## PROBLEM DETAILS
Within the records below, reproduce without change the lines from the line that has "Write a Blender" through the line that has "return m, nt, nt.nodes['Principled BSDF']", and only those.

## RECORDS SHOWN
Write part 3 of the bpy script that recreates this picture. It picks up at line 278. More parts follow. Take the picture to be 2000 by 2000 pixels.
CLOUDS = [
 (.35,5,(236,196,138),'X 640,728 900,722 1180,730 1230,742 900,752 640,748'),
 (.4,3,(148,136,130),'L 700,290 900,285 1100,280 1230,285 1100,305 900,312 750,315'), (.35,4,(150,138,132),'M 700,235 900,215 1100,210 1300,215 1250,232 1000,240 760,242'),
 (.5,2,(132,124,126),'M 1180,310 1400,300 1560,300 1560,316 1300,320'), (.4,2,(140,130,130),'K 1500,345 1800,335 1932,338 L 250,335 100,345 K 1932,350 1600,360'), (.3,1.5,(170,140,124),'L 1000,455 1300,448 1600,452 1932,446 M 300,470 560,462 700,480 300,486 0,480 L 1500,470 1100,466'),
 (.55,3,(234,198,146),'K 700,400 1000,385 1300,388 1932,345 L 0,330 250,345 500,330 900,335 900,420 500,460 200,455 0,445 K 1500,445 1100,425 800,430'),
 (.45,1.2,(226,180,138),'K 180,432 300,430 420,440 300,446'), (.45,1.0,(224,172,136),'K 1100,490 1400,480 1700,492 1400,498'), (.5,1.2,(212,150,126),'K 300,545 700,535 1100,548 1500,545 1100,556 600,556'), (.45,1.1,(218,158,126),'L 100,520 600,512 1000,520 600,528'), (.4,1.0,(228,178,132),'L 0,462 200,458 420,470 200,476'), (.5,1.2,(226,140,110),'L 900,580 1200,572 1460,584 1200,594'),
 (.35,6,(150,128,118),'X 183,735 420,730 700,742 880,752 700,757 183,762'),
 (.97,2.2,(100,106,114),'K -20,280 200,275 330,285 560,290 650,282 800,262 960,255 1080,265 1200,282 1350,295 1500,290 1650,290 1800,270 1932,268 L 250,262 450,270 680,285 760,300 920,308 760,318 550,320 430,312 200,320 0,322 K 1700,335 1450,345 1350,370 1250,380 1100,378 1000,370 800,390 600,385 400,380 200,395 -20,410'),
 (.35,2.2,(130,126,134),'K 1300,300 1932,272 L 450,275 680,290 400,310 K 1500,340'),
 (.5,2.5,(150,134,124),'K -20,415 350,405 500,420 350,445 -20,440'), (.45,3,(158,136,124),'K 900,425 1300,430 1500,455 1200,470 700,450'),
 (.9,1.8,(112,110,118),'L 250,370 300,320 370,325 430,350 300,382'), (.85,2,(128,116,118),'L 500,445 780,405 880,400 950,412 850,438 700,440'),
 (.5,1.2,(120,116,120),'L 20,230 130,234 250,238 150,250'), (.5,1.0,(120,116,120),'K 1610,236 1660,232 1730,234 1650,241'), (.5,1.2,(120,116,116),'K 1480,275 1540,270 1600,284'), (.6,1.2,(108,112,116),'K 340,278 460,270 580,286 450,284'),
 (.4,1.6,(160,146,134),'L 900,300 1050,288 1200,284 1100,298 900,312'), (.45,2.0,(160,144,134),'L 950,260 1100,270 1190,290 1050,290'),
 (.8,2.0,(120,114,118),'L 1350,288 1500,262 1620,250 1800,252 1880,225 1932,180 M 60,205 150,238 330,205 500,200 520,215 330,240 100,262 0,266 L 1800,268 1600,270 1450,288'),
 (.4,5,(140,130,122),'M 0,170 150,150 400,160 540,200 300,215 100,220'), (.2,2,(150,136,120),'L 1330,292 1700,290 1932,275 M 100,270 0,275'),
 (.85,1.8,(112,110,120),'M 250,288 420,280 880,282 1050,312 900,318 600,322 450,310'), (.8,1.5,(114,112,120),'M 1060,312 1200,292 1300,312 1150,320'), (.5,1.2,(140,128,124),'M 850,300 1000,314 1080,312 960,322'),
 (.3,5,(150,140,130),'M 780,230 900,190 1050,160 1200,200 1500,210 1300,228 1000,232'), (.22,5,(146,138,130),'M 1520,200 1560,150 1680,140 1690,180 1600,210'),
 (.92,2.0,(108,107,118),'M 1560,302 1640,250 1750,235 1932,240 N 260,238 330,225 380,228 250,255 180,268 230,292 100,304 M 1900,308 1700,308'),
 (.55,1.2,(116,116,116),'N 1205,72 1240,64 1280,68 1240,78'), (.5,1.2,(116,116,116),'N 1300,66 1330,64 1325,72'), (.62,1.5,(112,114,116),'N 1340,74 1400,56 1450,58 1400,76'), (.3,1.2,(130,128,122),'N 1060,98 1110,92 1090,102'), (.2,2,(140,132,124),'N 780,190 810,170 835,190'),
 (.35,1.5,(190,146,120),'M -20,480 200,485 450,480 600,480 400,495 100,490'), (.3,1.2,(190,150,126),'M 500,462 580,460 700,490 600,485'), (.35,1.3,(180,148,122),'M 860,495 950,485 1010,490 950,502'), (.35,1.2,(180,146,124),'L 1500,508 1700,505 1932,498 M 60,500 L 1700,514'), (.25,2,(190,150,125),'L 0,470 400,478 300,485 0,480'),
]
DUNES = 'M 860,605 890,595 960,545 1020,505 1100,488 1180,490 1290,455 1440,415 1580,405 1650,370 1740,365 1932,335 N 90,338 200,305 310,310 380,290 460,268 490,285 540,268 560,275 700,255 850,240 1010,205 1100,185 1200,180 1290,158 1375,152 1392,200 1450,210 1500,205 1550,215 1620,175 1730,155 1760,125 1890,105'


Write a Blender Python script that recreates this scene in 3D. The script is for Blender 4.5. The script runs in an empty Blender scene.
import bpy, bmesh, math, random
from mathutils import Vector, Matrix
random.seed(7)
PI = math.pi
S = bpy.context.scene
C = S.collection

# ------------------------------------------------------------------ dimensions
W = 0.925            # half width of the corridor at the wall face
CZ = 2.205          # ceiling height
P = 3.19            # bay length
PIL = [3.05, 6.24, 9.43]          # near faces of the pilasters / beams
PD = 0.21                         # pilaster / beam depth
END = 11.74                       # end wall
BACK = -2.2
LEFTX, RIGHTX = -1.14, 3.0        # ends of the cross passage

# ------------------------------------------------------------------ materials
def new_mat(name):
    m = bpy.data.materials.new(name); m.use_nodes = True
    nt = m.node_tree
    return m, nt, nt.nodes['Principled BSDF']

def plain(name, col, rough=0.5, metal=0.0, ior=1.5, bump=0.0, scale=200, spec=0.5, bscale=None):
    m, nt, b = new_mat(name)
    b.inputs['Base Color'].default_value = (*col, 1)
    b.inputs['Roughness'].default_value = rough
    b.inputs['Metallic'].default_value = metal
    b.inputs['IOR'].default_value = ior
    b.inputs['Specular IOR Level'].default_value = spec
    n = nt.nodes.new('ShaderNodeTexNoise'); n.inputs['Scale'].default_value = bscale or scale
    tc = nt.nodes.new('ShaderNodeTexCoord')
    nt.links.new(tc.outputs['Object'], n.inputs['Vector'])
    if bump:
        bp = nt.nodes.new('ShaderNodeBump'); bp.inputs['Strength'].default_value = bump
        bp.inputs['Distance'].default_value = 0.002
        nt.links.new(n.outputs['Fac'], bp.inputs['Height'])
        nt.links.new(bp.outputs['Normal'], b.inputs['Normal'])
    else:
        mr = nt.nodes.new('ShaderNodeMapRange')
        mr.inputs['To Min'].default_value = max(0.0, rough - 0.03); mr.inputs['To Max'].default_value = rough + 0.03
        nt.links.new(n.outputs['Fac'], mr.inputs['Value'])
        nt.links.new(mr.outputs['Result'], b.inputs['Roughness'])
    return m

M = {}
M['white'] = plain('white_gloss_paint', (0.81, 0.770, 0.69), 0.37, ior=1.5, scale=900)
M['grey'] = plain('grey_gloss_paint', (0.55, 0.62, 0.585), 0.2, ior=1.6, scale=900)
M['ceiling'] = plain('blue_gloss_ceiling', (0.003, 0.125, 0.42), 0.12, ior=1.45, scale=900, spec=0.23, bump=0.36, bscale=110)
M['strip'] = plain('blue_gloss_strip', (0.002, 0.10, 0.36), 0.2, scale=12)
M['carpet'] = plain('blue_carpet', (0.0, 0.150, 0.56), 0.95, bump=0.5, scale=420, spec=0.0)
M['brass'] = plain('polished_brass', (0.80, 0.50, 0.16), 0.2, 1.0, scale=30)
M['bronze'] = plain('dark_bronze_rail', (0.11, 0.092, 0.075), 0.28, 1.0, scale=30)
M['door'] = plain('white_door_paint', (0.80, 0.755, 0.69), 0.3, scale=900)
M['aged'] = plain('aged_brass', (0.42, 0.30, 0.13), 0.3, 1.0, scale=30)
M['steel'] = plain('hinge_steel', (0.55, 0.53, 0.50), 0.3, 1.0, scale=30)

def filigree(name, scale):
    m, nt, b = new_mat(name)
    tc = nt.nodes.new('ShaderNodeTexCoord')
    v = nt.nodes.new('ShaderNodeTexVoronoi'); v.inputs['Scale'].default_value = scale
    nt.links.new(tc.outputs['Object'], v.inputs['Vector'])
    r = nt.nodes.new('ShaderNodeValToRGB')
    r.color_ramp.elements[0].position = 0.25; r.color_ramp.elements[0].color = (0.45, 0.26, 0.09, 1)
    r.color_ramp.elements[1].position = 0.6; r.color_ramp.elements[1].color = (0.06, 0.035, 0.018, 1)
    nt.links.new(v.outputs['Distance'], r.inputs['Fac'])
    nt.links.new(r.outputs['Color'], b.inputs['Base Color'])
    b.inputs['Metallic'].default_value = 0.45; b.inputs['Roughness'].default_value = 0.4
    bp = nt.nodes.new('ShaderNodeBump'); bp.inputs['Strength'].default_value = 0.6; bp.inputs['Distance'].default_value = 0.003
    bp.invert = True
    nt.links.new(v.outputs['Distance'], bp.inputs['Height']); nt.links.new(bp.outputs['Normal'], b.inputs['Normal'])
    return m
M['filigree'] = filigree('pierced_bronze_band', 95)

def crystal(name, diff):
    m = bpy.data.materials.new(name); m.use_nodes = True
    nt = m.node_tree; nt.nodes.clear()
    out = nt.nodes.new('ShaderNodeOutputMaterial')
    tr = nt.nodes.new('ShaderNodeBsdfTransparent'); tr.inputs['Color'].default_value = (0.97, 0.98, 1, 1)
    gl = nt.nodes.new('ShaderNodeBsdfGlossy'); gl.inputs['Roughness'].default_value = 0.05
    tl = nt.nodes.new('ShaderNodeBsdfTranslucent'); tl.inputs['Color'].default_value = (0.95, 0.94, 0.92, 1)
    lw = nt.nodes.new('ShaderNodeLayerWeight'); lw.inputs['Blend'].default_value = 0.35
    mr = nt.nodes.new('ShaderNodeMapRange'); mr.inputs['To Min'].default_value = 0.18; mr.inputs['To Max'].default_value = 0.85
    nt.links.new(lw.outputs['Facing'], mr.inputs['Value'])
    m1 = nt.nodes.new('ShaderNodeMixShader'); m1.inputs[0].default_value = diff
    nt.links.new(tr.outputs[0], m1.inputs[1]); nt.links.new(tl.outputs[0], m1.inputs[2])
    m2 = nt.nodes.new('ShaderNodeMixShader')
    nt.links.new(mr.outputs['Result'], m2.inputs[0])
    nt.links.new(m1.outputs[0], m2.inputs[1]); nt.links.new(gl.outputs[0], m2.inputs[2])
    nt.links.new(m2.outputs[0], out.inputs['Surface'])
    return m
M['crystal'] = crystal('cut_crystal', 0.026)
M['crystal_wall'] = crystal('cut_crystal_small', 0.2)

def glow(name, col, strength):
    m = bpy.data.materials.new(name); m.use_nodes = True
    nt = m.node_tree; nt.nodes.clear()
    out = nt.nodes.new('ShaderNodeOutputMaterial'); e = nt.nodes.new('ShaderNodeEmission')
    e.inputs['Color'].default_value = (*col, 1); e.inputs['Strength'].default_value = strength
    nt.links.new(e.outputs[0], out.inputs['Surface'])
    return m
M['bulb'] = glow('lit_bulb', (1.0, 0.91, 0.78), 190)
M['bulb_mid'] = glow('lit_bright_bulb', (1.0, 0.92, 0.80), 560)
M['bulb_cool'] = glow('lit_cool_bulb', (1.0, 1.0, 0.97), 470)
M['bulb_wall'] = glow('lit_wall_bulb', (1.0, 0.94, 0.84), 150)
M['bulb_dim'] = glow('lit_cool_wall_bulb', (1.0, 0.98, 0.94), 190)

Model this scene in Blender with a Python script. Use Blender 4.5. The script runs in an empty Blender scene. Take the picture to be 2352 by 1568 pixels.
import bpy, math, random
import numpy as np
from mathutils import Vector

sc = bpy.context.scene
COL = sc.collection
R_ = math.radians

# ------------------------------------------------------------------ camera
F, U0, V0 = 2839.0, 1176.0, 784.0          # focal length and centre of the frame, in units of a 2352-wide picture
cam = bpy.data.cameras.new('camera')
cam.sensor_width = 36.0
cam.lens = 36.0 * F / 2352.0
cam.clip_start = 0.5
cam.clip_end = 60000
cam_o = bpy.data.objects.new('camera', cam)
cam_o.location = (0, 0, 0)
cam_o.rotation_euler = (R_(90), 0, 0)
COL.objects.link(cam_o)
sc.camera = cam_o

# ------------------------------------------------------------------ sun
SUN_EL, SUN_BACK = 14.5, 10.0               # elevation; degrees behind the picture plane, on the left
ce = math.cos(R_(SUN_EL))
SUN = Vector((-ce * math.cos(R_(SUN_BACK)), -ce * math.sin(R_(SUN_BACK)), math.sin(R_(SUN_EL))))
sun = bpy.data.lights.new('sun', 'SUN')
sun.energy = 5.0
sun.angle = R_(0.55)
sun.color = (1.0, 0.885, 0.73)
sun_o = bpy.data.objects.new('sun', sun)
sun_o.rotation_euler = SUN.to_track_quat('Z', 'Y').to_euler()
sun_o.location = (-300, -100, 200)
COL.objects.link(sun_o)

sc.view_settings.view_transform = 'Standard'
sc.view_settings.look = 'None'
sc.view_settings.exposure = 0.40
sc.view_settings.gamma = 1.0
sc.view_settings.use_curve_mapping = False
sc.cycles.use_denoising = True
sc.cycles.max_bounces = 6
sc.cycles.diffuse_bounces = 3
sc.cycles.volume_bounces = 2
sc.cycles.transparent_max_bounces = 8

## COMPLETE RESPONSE
Write a Blender Python script that recreates this scene in 3D. The script is for Blender 4.5. The script runs in an empty Blender scene.
import bpy, bmesh, math, random
from mathutils import Vector, Matrix
random.seed(7)
PI = math.pi
S = bpy.context.scene
C = S.collection

# ------------------------------------------------------------------ dimensions
W = 0.925            # half width of the corridor at the wall face
CZ = 2.205          # ceiling height
P = 3.19            # bay length
PIL = [3.05, 6.24, 9.43]          # near faces of the pilasters / beams
PD = 0.21                         # pilaster / beam depth
END = 11.74                       # end wall
BACK = -2.2
LEFTX, RIGHTX = -1.14, 3.0        # ends of the cross passage

# ------------------------------------------------------------------ materials
def new_mat(name):
    m = bpy.data.materials.new(name); m.use_nodes = True
    nt = m.node_tree
    return m, nt, nt.nodes['Principled BSDF']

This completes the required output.